::: Data extract
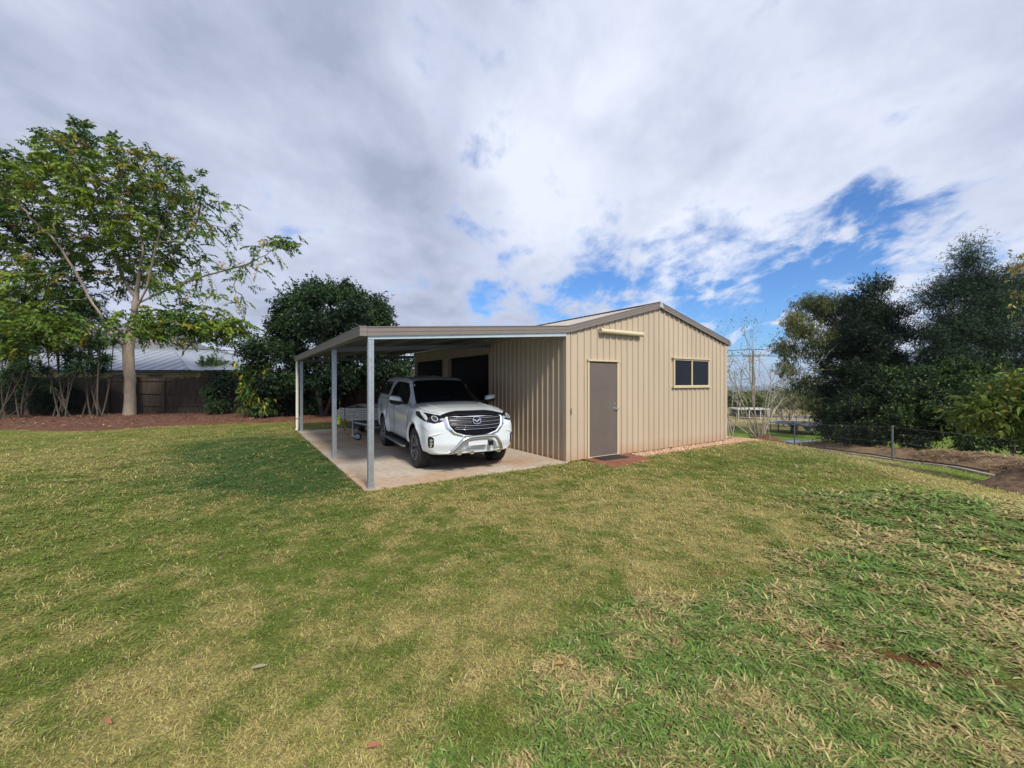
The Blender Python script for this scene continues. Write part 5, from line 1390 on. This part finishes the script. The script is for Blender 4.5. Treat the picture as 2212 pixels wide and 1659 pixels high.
# ================================================================== neighbour's house
def house():
    D=27.0; m_r=mat('blue_grey_sheet_roof',(.27,.30,.35),.45,.15,0,.10,1.5); 
    root=empty('house',(-30,30,0),0,"neighbour's cream house with low hipped blue grey metal roof beyond the timber fence",'house')
    X1=px(455,800,D)[0]; X0=-46; z=2.42; Y0,Y1=27.0,39.0; zr=4.55
    # two hips: the near wing and a lower one to the right
    def hip(x0,x1,y0,y1,ze,zr,name):
        rx0=x0+(y1-y0)*.5; rx1=x1-(y1-y0)*.5; ym=(y0+y1)/2; m=MB(); n=0
        V=[(x0,y0,ze),(x1,y0,ze),(x1,y1,ze),(x0,y1,ze),(rx0,ym,zr),(rx1,ym,zr)]
        V=[(a+30,b-30,c) for a,b,c in V]; 
        # ribs on the slopes facing the garden
        m=MB(); s=x0
        m=MB(); m.add(V,[(0,1,5,4),(1,2,5),(2,3,4,5),(3,0,4)])
        while s<x1:
            t=min(1,(s-x0)/(rx0-x0),(x1-s)/(x1-rx1)); t=max(.02,t)
            m.tube([(s+30,y0-30,ze+.02),(s+30,y0+(ym-y0)*t-30,ze+(zr-ze)*t+.02)],.022,3,False); s+=.76
        m.tube([(V[1][0],V[1][1],V[1][2]+.02),(V[5][0],V[5][1],V[5][2]+.03),(V[4][0],V[4][1],V[4][2]+.03)],.05,5); o=m.build(name,m_r,root)
        m=MB(); m.box((x0+30-.05,y0-30-.10,ze-.16),(x1+30+.05,y0-30-.005,ze+.01)); m.box((x1+30+.005,y0-30,ze-.16),(x1+30+.10,y1-30,ze+.01)); m.build('gutter',mat('dark_navy_gutter',(.02,.022,.035),.5) if 'dark_navy_gutter' not in bpy.data.materials else bpy.data.materials['dark_navy_gutter'],o)
        return o
    hip(-48,-20.9,27,37.5,2.42,4.15,'roof'); hip(-40,-18.9,28.5,40,2.46,4.20,'roof')
    wm=mat('cream_render',(.50,.42,.25),.8)
    m=MB(); m.box((-47+30,-2.4,0),(-22.0+30,6.9,2.34)); m.build('wall',wm,root)
    m=MB(); m.box((-21.99+30,-.5,0),(-20.6+30,9,2.38)); m.build('wall',mat('shaded_cream_render',(.44,.37,.23),.8),root)
    for cx in (-26.0,-23.6,-29.5,-33):
        m=MB(); m.box((cx+30-.45,-2.45,1.4),(cx+30+.45,-2.405,2.1)); f=m.build('window',mat('dark_frame',(.03,.03,.035),.5) if 'dark_frame' not in bpy.data.materials else bpy.data.materials['dark_frame'],root)
        m=MB(); m.box((cx+30-.40,-2.46,1.45),(cx+30+.40,-2.451,2.05)); m.build('pane',m_glass,f)
    m=MB(); m.box((-21.4+30,-1.9,0),(-21.2+30,-1.7,2.3)); m.build('verandah_post',wm,root)
house()

# ================================================================== hills beyond
def hills():
    n=260; xs=np.linspace(-2600,500,n); rows=26; V=[];C=[]
    prof=lambda x: np.interp(x/1500*F0+1106,[-400,0,200,330,400,480,560,700,900,1200],[95,130,118,92,82,62,30,22,14,0])/F0*1500*1.24
    X_,T_=np.meshgrid(xs,np.linspace(0,1,rows)); Yh=1150+T_*700
    base=np.interp(T_,[0,.15,.6,.8,1],[0,.12,.93,1,.6])
    Hh=prof(X_*1500/1500)*base*(.9+.35*(fbm(X_*.006,Yh*.006,71,5)-.5)*2*.9)-14
    col=np.array([.15,.115,.095])*np.ones(X_.shape+(3,)); f=fbm(X_*.012,Yh*.014,73,4)[...,None]; col=col*(1-sst(.45,.6,f))+np.array([.075,.08,.05])*sst(.45,.6,f)
    ii=np.arange(X_.size).reshape(X_.shape); Q=np.stack([ii[:-1,:-1],ii[:-1,1:],ii[1:,1:],ii[1:,:-1]],-1).reshape(-1,4)
    me=mesh_np('hills',np.stack([X_,Yh,Hh],-1).reshape(-1,3),Q,4,True,col.reshape(-1,3)); o=link('hills',me,vmat('hill_scrub',.95,0,.5,.02)); tag(o,kind='structure')
    # trees scattered over the slope
    k=7000; x=RNG.uniform(-2200,300,k); t=RNG.uniform(.05,.98,k); y=1150+t*700
    h=prof(x)*np.interp(t,[0,.15,.6,.8,1],[0,.12,.93,1,.6])*(.9+.35*(fbm(x*.006,y*.006,71,5)-.5)*2*.9)-14
    kk=RNG.random(k)<.25+.9*(fbm(x*.01,y*.01,75,3)-.4); x,y,h=x[kk],y[kk],h[kk]; n_=len(x)
    s=RNG.uniform(4,9,n_); base=np.array([[1,0,0],[0,1,0],[-1,0,0],[0,-1,0],[0,0,1.2],[.2,.1,.6]]); q=base[None]+RNG.normal(size=(n_,6,3))*.2
    V=np.stack([x,y,h+2],-1)[:,None]+q*s[:,None,None]; F=np.array([[0,1,4],[1,2,4],[2,3,4],[3,0,4]]); fi=(np.arange(n_)[:,None,None]*6+F).ravel()
    me=mesh_np('hill_trees',V.reshape(-1,3),fi,3,False,np.repeat(np.array([[.05,.06,.035]])*RNG.uniform(.6,1.4,(n_,1)),6,0)); o=link('hill_trees',me,vmat('hill_tree_leaf',.9,0,0)); tag(o,'scattered scrub trees over the distant bare hillside','scrub',kind='stuff')
hills()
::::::
### Instructions to follow
Omit every picture, then repeat the remaining data exactly as it appears above.

### Reply
The Blender Python script for this scene continues. Write part 5, from line 1390 on. This part finishes the script. The script is for Blender 4.5. Treat the picture as 2212 pixels wide and 1659 pixels high.
# ================================================================== neighbour's house
def house():
    D=27.0; m_r=mat('blue_grey_sheet_roof',(.27,.30,.35),.45,.15,0,.10,1.5); 
    root=empty('house',(-30,30,0),0,"neighbour's cream house with low hipped blue grey metal roof beyond the timber fence",'house')
    X1=px(455,800,D)[0]; X0=-46; z=2.42; Y0,Y1=27.0,39.0; zr=4.55
    # two hips: the near wing and a lower one to the right
    def hip(x0,x1,y0,y1,ze,zr,name):
        rx0=x0+(y1-y0)*.5; rx1=x1-(y1-y0)*.5; ym=(y0+y1)/2; m=MB(); n=0
        V=[(x0,y0,ze),(x1,y0,ze),(x1,y1,ze),(x0,y1,ze),(rx0,ym,zr),(rx1,ym,zr)]
        V=[(a+30,b-30,c) for a,b,c in V]; 
        # ribs on the slopes facing the garden
        m=MB(); s=x0
        m=MB(); m.add(V,[(0,1,5,4),(1,2,5),(2,3,4,5),(3,0,4)])
        while s<x1:
            t=min(1,(s-x0)/(rx0-x0),(x1-s)/(x1-rx1)); t=max(.02,t)
            m.tube([(s+30,y0-30,ze+.02),(s+30,y0+(ym-y0)*t-30,ze+(zr-ze)*t+.02)],.022,3,False); s+=.76
        m.tube([(V[1][0],V[1][1],V[1][2]+.02),(V[5][0],V[5][1],V[5][2]+.03),(V[4][0],V[4][1],V[4][2]+.03)],.05,5); o=m.build(name,m_r,root)
        m=MB(); m.box((x0+30-.05,y0-30-.10,ze-.16),(x1+30+.05,y0-30-.005,ze+.01)); m.box((x1+30+.005,y0-30,ze-.16),(x1+30+.10,y1-30,ze+.01)); m.build('gutter',mat('dark_navy_gutter',(.02,.022,.035),.5) if 'dark_navy_gutter' not in bpy.data.materials else bpy.data.materials['dark_navy_gutter'],o)
        return o
    hip(-48,-20.9,27,37.5,2.42,4.15,'roof'); hip(-40,-18.9,28.5,40,2.46,4.20,'roof')
    wm=mat('cream_render',(.50,.42,.25),.8)
    m=MB(); m.box((-47+30,-2.4,0),(-22.0+30,6.9,2.34)); m.build('wall',wm,root)
    m=MB(); m.box((-21.99+30,-.5,0),(-20.6+30,9,2.38)); m.build('wall',mat('shaded_cream_render',(.44,.37,.23),.8),root)
    for cx in (-26.0,-23.6,-29.5,-33):
        m=MB(); m.box((cx+30-.45,-2.45,1.4),(cx+30+.45,-2.405,2.1)); f=m.build('window',mat('dark_frame',(.03,.03,.035),.5) if 'dark_frame' not in bpy.data.materials else bpy.data.materials['dark_frame'],root)
        m=MB(); m.box((cx+30-.40,-2.46,1.45),(cx+30+.40,-2.451,2.05)); m.build('pane',m_glass,f)
    m=MB(); m.box((-21.4+30,-1.9,0),(-21.2+30,-1.7,2.3)); m.build('verandah_post',wm,root)
house()

# ================================================================== hills beyond
def hills():
    n=260; xs=np.linspace(-2600,500,n); rows=26; V=[];C=[]
    prof=lambda x: np.interp(x/1500*F0+1106,[-400,0,200,330,400,480,560,700,900,1200],[95,130,118,92,82,62,30,22,14,0])/F0*1500*1.24
    X_,T_=np.meshgrid(xs,np.linspace(0,1,rows)); Yh=1150+T_*700
    base=np.interp(T_,[0,.15,.6,.8,1],[0,.12,.93,1,.6])
    Hh=prof(X_*1500/1500)*base*(.9+.35*(fbm(X_*.006,Yh*.006,71,5)-.5)*2*.9)-14
    col=np.array([.15,.115,.095])*np.ones(X_.shape+(3,)); f=fbm(X_*.012,Yh*.014,73,4)[...,None]; col=col*(1-sst(.45,.6,f))+np.array([.075,.08,.05])*sst(.45,.6,f)
    ii=np.arange(X_.size).reshape(X_.shape); Q=np.stack([ii[:-1,:-1],ii[:-1,1:],ii[1:,1:],ii[1:,:-1]],-1).reshape(-1,4)
    me=mesh_np('hills',np.stack([X_,Yh,Hh],-1).reshape(-1,3),Q,4,True,col.reshape(-1,3)); o=link('hills',me,vmat('hill_scrub',.95,0,.5,.02)); tag(o,kind='structure')
    # trees scattered over the slope
    k=7000; x=RNG.uniform(-2200,300,k); t=RNG.uniform(.05,.98,k); y=1150+t*700
    h=prof(x)*np.interp(t,[0,.15,.6,.8,1],[0,.12,.93,1,.6])*(.9+.35*(fbm(x*.006,y*.006,71,5)-.5)*2*.9)-14
    kk=RNG.random(k)<.25+.9*(fbm(x*.01,y*.01,75,3)-.4); x,y,h=x[kk],y[kk],h[kk]; n_=len(x)
    s=RNG.uniform(4,9,n_); base=np.array([[1,0,0],[0,1,0],[-1,0,0],[0,-1,0],[0,0,1.2],[.2,.1,.6]]); q=base[None]+RNG.normal(size=(n_,6,3))*.2
    V=np.stack([x,y,h+2],-1)[:,None]+q*s[:,None,None]; F=np.array([[0,1,4],[1,2,4],[2,3,4],[3,0,4]]); fi=(np.arange(n_)[:,None,None]*6+F).ravel()
    me=mesh_np('hill_trees',V.reshape(-1,3),fi,3,False,np.repeat(np.array([[.05,.06,.035]])*RNG.uniform(.6,1.4,(n_,1)),6,0)); o=link('hill_trees',me,vmat('hill_tree_leaf',.9,0,0)); tag(o,'scattered scrub trees over the distant bare hillside','scrub',kind='stuff')
hills()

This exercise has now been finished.